Write out, word for word, every line from the first one through the line that holds "ZB, -0.2), M['lower']))", and nothing else; skip the pictures.

### COLLECTED DATA

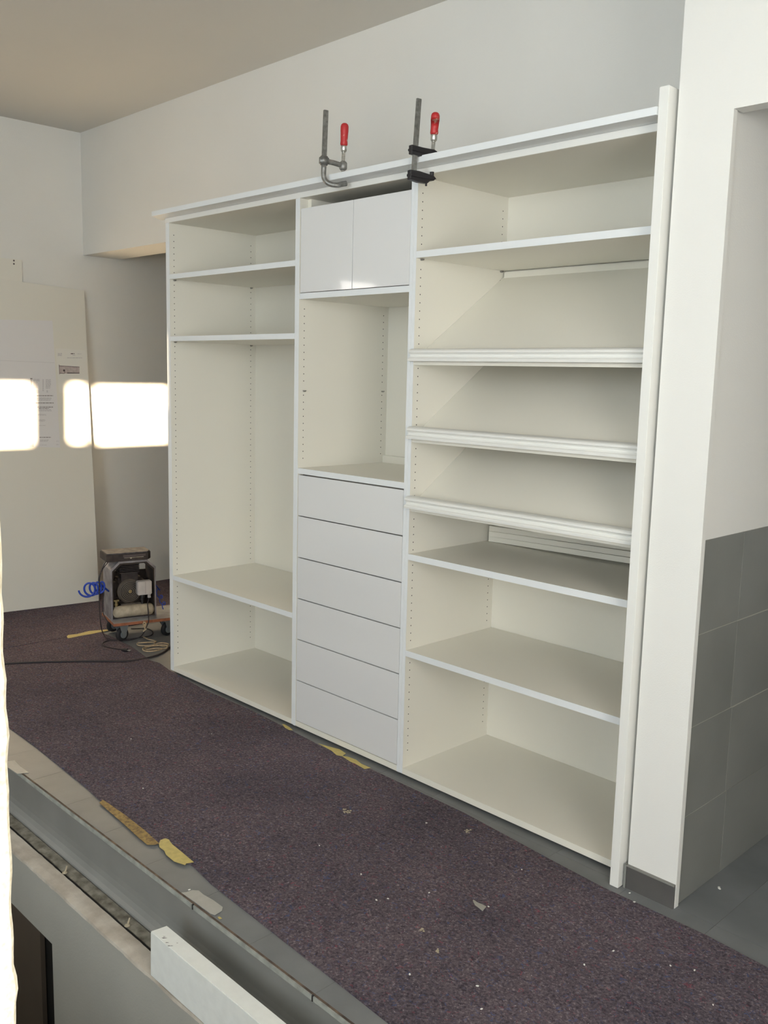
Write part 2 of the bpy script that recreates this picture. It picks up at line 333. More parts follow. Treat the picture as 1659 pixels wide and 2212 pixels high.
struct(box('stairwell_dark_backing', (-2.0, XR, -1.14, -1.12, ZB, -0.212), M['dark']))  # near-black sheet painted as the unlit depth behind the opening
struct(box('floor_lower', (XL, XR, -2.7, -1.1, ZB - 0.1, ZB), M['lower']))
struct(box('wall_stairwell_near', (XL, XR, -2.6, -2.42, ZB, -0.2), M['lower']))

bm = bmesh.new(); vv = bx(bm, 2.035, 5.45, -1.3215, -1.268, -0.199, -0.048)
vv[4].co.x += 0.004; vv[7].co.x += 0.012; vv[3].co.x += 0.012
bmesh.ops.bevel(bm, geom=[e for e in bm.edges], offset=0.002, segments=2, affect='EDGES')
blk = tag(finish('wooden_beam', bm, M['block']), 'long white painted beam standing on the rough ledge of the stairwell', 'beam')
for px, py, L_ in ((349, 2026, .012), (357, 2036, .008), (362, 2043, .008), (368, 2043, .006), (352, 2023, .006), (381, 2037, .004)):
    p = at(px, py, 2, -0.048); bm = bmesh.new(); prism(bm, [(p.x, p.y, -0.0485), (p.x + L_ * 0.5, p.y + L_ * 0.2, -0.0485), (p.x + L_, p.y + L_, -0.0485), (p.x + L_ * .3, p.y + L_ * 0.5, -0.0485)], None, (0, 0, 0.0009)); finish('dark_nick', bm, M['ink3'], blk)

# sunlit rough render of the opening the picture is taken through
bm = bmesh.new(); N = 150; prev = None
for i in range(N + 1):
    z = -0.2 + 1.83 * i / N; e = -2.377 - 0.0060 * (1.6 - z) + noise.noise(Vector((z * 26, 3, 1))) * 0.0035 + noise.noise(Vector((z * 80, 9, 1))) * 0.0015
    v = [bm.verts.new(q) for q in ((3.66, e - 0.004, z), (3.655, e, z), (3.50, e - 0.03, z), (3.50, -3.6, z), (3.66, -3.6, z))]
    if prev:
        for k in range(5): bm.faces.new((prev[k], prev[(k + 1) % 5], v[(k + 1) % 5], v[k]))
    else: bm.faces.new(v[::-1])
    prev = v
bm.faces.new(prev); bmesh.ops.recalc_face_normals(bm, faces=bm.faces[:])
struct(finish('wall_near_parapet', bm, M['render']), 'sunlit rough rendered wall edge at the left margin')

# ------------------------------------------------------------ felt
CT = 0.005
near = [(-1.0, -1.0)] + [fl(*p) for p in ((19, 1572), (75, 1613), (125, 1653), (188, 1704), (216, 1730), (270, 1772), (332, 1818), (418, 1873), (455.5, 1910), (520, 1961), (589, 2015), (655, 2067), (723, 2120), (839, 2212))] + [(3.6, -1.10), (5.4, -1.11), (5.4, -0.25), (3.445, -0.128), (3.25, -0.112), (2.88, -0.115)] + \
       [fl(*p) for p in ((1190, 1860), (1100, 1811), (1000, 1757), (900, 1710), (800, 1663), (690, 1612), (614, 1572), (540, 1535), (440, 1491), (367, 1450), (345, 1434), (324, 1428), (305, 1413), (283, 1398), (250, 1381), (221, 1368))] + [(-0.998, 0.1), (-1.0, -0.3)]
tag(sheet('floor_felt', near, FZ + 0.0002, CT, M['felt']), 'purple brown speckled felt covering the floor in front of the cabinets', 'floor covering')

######

» **RESULT**:
Write part 2 of the bpy script that recreates this picture. It picks up at line 333. More parts follow. Treat the picture as 1659 pixels wide and 2212 pixels high.
struct(box('stairwell_dark_backing', (-2.0, XR, -1.14, -1.12, ZB, -0.212), M['dark']))  # near-black sheet painted as the unlit depth behind the opening
struct(box('floor_lower', (XL, XR, -2.7, -1.1, ZB - 0.1, ZB), M['lower']))
struct(box('wall_stairwell_near', (XL, XR, -2.6, -2.42, ZB, -0.2), M['lower']))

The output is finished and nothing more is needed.